→ **Dataset extract**
- - - -
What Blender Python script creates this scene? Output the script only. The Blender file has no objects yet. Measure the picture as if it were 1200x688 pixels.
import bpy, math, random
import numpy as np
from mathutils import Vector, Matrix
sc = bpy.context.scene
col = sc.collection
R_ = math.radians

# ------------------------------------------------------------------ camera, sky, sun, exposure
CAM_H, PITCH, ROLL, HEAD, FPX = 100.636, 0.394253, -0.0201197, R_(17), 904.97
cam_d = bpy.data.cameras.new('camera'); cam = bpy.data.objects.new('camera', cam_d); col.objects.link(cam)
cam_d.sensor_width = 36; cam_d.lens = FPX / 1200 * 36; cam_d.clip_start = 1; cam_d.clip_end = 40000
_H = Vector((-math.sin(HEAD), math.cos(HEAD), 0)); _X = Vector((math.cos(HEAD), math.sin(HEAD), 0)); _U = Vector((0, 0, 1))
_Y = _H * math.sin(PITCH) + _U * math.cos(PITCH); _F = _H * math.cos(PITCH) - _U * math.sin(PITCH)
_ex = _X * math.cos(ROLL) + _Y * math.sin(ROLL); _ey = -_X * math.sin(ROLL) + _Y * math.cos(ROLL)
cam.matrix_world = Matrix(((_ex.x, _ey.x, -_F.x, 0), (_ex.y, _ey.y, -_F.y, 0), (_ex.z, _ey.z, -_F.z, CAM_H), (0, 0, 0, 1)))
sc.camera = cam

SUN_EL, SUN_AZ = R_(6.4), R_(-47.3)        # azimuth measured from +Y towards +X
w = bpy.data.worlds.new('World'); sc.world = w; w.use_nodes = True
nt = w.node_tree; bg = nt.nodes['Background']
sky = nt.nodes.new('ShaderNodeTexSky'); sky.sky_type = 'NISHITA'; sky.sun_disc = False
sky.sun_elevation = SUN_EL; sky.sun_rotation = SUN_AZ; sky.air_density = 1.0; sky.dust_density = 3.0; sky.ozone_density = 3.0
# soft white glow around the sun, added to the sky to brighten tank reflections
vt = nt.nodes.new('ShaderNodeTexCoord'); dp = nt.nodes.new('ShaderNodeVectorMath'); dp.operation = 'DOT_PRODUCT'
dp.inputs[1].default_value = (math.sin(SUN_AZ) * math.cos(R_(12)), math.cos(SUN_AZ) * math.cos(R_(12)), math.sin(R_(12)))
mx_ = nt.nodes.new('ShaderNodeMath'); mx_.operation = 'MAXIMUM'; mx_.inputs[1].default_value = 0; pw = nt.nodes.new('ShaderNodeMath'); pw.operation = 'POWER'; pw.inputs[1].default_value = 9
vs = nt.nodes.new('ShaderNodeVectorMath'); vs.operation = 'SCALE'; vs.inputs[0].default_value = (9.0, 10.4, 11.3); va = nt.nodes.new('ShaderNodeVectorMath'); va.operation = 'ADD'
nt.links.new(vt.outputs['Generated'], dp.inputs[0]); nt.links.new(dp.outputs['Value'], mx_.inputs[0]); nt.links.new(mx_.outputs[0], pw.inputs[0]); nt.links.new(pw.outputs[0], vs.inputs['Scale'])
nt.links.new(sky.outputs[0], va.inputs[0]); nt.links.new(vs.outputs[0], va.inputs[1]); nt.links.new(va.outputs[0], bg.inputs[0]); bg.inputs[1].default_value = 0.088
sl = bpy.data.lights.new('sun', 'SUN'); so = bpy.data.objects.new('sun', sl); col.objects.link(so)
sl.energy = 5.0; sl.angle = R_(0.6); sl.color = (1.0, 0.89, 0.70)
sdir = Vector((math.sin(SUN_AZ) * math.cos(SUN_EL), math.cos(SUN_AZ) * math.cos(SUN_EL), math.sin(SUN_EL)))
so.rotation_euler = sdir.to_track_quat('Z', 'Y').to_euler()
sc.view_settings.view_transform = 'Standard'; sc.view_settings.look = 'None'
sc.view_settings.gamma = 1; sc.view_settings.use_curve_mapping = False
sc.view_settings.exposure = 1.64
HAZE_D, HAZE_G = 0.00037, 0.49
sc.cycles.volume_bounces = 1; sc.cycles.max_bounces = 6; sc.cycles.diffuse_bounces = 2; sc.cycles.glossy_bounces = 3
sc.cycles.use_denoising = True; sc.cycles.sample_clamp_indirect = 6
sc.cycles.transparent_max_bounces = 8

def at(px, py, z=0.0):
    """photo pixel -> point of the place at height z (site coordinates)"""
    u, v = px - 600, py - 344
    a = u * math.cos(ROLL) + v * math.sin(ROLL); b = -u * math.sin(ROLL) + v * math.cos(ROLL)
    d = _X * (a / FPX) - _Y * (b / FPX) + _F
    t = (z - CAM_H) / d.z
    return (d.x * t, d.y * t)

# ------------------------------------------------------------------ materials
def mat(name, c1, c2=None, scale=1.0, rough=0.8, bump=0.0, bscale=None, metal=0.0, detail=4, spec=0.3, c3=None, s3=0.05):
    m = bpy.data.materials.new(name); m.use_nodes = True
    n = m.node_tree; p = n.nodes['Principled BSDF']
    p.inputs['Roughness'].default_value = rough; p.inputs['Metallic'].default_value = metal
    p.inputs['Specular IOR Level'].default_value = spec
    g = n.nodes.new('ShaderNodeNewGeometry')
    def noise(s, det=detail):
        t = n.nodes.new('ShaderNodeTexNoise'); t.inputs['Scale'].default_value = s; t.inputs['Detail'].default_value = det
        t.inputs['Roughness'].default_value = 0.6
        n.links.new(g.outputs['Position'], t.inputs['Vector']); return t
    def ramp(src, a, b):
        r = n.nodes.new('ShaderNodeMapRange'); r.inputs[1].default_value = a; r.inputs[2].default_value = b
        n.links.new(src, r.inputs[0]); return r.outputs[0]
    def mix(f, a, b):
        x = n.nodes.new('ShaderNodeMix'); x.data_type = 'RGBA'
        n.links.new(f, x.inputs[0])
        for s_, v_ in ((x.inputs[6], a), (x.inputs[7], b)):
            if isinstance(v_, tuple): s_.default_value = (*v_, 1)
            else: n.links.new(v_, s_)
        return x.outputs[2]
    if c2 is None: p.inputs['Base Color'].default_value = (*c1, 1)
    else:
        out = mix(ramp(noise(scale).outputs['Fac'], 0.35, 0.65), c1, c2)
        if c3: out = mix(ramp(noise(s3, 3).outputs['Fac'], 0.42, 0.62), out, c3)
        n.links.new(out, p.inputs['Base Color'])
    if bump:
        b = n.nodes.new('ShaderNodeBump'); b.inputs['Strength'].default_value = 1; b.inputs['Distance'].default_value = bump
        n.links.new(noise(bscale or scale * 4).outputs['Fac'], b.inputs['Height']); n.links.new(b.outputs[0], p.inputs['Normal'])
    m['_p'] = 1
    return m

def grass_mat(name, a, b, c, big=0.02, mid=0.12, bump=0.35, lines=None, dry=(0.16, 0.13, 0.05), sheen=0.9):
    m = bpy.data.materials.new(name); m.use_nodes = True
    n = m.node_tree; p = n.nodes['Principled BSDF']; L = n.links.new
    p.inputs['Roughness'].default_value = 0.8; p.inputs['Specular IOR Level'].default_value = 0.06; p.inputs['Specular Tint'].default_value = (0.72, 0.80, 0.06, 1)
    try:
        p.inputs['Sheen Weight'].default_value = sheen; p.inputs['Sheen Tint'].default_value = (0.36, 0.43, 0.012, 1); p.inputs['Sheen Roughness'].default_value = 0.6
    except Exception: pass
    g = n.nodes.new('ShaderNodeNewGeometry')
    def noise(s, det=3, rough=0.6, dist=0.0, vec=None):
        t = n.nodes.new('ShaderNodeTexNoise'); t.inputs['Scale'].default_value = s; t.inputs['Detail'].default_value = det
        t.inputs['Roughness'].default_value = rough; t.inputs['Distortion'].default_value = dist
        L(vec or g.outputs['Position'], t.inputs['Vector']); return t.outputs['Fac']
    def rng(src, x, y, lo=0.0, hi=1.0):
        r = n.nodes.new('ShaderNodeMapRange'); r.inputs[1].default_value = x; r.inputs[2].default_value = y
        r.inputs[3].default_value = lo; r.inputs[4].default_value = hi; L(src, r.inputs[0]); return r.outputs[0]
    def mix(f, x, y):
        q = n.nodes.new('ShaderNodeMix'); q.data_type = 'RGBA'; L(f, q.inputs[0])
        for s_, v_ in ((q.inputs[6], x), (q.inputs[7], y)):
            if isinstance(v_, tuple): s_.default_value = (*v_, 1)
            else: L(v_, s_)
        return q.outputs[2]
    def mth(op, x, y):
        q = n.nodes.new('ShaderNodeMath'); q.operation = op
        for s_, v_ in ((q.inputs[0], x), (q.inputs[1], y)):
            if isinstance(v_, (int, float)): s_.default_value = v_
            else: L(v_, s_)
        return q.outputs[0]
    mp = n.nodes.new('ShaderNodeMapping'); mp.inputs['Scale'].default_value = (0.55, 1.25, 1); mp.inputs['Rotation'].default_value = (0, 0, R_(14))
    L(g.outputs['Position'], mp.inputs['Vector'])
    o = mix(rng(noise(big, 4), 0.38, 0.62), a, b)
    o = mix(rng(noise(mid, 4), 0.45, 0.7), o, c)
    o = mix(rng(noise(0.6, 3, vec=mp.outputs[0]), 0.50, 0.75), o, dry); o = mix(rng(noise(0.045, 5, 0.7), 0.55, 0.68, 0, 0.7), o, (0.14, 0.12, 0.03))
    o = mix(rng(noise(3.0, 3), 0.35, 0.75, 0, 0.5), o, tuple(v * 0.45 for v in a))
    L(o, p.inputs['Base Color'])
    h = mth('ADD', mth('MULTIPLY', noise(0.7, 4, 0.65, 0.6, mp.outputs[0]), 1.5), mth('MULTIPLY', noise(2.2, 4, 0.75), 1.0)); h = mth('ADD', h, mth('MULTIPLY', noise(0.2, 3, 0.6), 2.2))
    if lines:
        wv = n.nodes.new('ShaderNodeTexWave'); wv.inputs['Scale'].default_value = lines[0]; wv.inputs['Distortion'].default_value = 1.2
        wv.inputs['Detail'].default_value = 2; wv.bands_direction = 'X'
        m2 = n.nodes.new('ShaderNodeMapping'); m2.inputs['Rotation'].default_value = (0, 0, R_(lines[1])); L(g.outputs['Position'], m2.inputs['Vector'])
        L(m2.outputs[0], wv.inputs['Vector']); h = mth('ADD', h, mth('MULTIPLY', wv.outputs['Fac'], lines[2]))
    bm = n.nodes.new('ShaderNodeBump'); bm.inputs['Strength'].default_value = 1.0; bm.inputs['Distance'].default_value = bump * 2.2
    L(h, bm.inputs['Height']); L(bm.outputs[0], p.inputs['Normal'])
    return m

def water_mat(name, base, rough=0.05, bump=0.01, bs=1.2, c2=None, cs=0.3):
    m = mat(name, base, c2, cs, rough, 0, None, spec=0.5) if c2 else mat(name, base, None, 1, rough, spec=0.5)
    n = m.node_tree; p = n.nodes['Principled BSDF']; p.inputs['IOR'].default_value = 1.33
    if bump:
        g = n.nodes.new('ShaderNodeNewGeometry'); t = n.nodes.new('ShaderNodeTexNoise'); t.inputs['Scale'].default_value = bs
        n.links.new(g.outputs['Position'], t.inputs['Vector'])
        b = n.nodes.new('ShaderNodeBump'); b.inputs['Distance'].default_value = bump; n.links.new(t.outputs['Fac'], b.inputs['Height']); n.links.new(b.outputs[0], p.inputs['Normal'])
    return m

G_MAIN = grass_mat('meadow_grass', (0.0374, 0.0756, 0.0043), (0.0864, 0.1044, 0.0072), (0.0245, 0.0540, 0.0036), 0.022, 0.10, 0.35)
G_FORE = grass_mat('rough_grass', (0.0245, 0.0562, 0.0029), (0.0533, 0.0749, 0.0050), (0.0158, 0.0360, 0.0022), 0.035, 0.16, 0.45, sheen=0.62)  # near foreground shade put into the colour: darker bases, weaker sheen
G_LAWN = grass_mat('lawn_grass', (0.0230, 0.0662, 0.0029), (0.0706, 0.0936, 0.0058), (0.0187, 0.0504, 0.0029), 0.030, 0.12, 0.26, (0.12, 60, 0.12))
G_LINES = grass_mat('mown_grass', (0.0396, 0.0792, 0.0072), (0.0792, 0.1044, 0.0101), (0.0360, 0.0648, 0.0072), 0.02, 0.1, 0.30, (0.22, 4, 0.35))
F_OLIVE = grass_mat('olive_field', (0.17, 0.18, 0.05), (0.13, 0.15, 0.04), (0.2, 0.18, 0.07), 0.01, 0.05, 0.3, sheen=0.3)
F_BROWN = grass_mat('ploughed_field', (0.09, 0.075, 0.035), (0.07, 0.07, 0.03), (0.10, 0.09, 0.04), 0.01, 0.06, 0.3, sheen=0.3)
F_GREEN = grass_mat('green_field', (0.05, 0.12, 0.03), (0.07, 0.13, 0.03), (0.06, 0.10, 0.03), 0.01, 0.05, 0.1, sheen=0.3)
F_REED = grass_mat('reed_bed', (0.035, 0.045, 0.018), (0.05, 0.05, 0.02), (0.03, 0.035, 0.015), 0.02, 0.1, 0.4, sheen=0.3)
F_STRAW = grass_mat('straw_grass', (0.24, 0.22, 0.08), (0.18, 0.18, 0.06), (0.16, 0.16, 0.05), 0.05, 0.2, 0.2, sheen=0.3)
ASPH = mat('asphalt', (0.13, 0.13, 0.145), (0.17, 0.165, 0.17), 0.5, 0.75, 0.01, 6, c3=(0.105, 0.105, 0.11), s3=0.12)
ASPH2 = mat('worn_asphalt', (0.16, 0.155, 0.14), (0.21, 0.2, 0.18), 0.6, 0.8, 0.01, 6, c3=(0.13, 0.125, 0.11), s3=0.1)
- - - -
→ **Task details**
Return a word-for-word copy of the lines from the beginning of the listing to the line holding "sc.camera = cam", both kept.

→ **Exercise answer**
What Blender Python script creates this scene? Output the script only. The Blender file has no objects yet. Measure the picture as if it were 1200x688 pixels.
import bpy, math, random
import numpy as np
from mathutils import Vector, Matrix
sc = bpy.context.scene
col = sc.collection
R_ = math.radians

# ------------------------------------------------------------------ camera, sky, sun, exposure
CAM_H, PITCH, ROLL, HEAD, FPX = 100.636, 0.394253, -0.0201197, R_(17), 904.97
cam_d = bpy.data.cameras.new('camera'); cam = bpy.data.objects.new('camera', cam_d); col.objects.link(cam)
cam_d.sensor_width = 36; cam_d.lens = FPX / 1200 * 36; cam_d.clip_start = 1; cam_d.clip_end = 40000
_H = Vector((-math.sin(HEAD), math.cos(HEAD), 0)); _X = Vector((math.cos(HEAD), math.sin(HEAD), 0)); _U = Vector((0, 0, 1))
_Y = _H * math.sin(PITCH) + _U * math.cos(PITCH); _F = _H * math.cos(PITCH) - _U * math.sin(PITCH)
_ex = _X * math.cos(ROLL) + _Y * math.sin(ROLL); _ey = -_X * math.sin(ROLL) + _Y * math.cos(ROLL)
cam.matrix_world = Matrix(((_ex.x, _ey.x, -_F.x, 0), (_ex.y, _ey.y, -_F.y, 0), (_ex.z, _ey.z, -_F.z, CAM_H), (0, 0, 0, 1)))
sc.camera = cam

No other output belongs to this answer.